Norwegian Cruise Line Holdings bounced back from Q1 booking challenges to report record revenue in the second quarter, the company announced in its earnings report July 31.
The performance included a rebound in bookings, both close-in and for future seasons, after NCLH saw pullback at the beginning of April for longer European itineraries amidst macroeconomic uncertainty.
The $2.52 billion in Q2 revenue was 6% higher than the same quarter in 2024, and NCLH maintained its full-year guidance. The company also saw record advance ticket sales of $4 billion.
"There's real excitement across the organization, from the new ships that entered service in the first half of the year to the meaningful progress we're making toward creating the greatest private island experience in the Caribbean," said CEO Harry Sommer during the company's earnings call Thursday.
Increased focus on the Caribbean has been a strategic shift that is driving confidence at the company, leaders expressed on the call. There will be more ships in the Caribbean next year, reflecting the demand for the region relative to Europe, and Norwegian Cruise Line is opening a waterpark at its Great Stirrup Cay private island in the summer, which it announced this week while simultaneously launching a related marketing campaign.

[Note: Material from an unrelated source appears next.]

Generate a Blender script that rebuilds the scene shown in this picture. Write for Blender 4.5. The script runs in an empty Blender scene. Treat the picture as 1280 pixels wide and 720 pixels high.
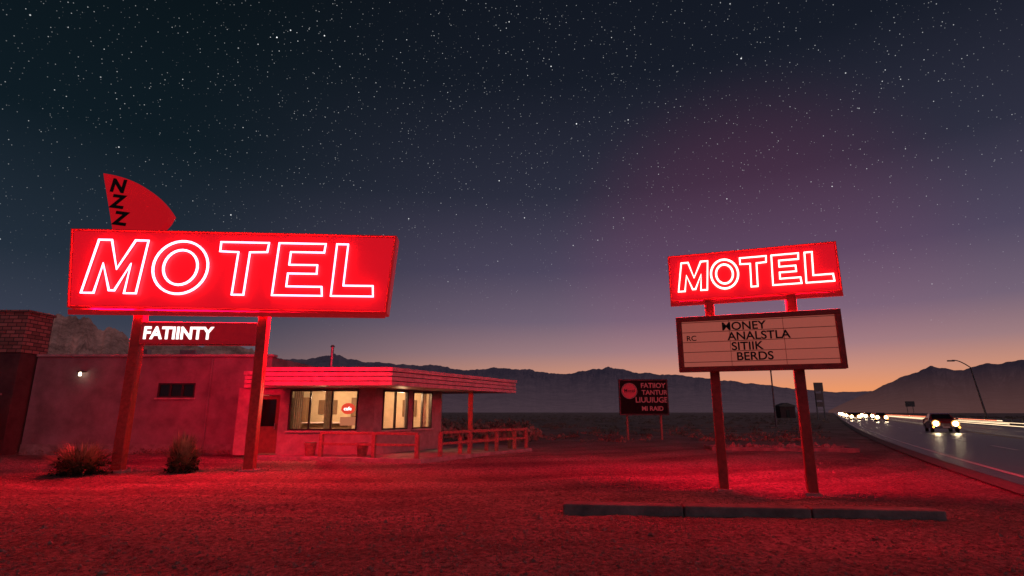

The Caribbean focus will "naturally" lead to increased overall load factors, which the Great Stirrup Cay interest will also help drive, said CFO Mark Kempa.
Occupancy was 103.9% in the second quarter, on track with guidance.
The investment in the Caribbean is intended to offer the sailings the company's customers are most desiring and was made before the disruption in Europe bookings in April, executives said. NCLH positioned about 31% of its fleet in Europe in Q2, which will decrease to 26% during Q2 of 2026, Sommer said.
"It's not a significant decrease, but it's a modest decrease coupled with shorter itineraries [that] we believe better reflects what the consumer demand environment is like," the CEO said.